Banyumas, 8 Oktober 2025 – Di tengah arus modernisasi yang kian deras, masih ada sosok yang setia menjaga denyut kebudayaan lokal agar tidak lenyap ditelan waktu. Di Banyumas, Kusen Santoso Puji Irawan menjadi salah satu pelestari tradisi Macapat Babad Pasir Luhur, karya sastra lisan yang mengisahkan asal-usul daerah serta nilai-nilai luhur masyarakat setempat.
Kusen telah mengabdikan puluhan tahun hidupnya untuk memastikan tembang Jawa klasik ini tetap hidup. Baginya, macapat bukan sekadar tembang Jawa klasik, melainkan cara masyarakat mengenali jati diri, sejarah, dan nilai moral yang diwariskan oleh leluhur Banyumas.
“Dulu orang-orang menyampaikan ajaran hidup itu tidak lewat buku seperti sekarang, tetapi lewat tembang dan cerita,” ujarnya saat ditemui di Desa Cibun, Kecamatan Paseh, Banyumas. “Jadi macapat ini sebenarnya cara masyarakat dulu mengajarkan budi pekerti, kesopanan, dan mengenalkan asal-usul mereka.”
Namun di era digital, macapat semakin jarang didengar. Generasi muda lebih akrab dengan musik populer dan media sosial. Pelaku seni macapat pun kini didominasi kalangan usia lanjut. “Kalau tidak segera diajarkan lagi kepada anak-anak muda, bisa hilang begitu saja,” tutur Kusen. Karena itu, ia masih aktif memperkenalkan macapat dalam berbagai kegiatan budaya, sekolah, dan acara desa.

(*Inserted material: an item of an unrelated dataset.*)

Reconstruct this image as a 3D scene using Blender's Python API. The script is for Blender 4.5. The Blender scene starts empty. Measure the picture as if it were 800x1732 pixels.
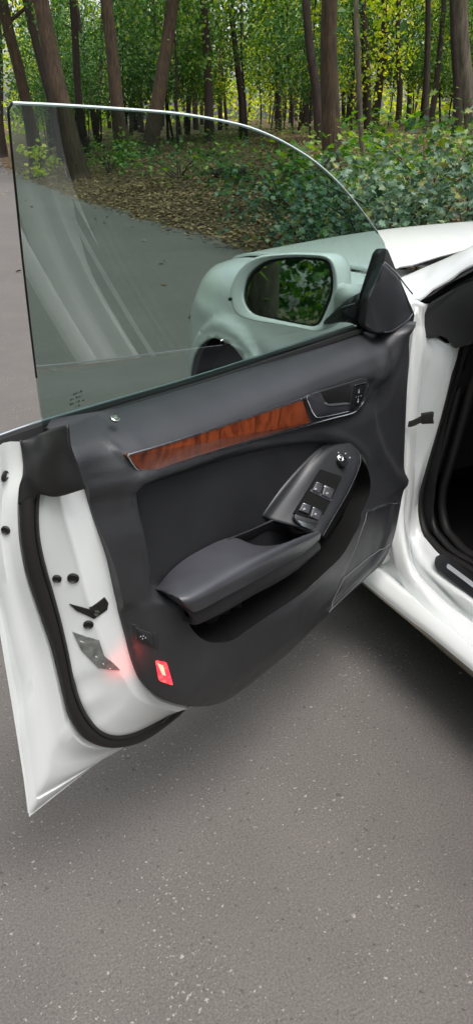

Dalam setiap kesempatan, Kusen tidak hanya mengajarkan cara menembang, tetapi juga makna di balik setiap bait. “Yang penting bukan hanya nadanya, tetapi isi ceritanya,” katanya. Menurutnya, dari tembang-tembang itu masyarakat dapat belajar tentang kejujuran, tanggung jawab, dan ketenangan batin, nilai yang kini mulai memudar.
Tradisi macapat juga memiliki kaitan erat dengan kegiatan adat dan spiritual masyarakat Banyumas. Biasanya dibawakan dalam acara syukuran panen, pindahan rumah, atau ritual desa sebagai bentuk rasa syukur dan doa keselamatan. “Budaya dan agama itu sejalan, tidak terpisah,” ujarnya.
Meski tantangan pelestarian budaya semakin besar, semangat Kusen tidak surut. Ia berharap generasi muda dapat mengenal dan bangga terhadap warisan leluhurnya. “Modern itu bagus, tapi jangan sampai kehilangan akar. Budaya bukan hal kuno, tetapi fondasi hidup,” pesannya.
Melalui ketekunan orang-orang seperti Kusen, Macapat Babad Pasir Luhur masih bernafas hingga kini. Tradisi ini bukan sekadar tembang masa lampau, melainkan cermin jati diri dan kebijaksanaan masyarakat Banyumas yang tetap hidup di tengah perubahan zaman.